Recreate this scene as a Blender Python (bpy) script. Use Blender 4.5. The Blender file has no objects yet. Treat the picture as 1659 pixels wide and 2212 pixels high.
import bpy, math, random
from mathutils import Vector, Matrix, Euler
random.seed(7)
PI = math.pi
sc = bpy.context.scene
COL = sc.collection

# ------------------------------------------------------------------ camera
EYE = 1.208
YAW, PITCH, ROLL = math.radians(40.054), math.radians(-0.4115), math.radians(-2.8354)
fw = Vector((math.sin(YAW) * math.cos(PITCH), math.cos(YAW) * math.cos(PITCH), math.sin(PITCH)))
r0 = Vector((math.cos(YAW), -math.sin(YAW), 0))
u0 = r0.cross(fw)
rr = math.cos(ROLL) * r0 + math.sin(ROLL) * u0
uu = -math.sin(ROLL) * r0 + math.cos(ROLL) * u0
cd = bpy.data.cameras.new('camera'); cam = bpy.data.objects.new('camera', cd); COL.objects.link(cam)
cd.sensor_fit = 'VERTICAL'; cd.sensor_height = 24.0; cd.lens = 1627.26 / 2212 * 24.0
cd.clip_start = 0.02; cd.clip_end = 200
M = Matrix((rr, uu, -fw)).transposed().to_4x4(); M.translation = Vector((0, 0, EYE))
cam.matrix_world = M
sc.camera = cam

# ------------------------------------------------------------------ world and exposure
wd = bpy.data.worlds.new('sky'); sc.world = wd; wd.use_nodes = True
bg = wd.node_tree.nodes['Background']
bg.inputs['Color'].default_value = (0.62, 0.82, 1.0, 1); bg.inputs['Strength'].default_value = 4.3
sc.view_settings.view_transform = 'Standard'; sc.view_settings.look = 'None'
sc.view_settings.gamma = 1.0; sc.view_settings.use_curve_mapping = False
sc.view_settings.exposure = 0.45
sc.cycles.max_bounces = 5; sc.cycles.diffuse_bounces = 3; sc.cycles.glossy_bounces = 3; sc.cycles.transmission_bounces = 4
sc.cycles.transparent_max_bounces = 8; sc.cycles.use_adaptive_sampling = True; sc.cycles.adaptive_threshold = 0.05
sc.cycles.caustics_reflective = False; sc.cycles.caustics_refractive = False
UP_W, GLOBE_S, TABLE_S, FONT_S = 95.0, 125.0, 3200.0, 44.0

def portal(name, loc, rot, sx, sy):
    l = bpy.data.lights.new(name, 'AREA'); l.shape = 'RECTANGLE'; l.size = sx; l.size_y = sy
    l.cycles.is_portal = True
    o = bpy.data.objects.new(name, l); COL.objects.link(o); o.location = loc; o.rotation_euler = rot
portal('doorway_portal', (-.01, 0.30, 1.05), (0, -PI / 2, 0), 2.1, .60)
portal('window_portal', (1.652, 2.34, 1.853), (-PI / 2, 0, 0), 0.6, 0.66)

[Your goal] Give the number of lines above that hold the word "objects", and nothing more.

[Output of the exercise] 3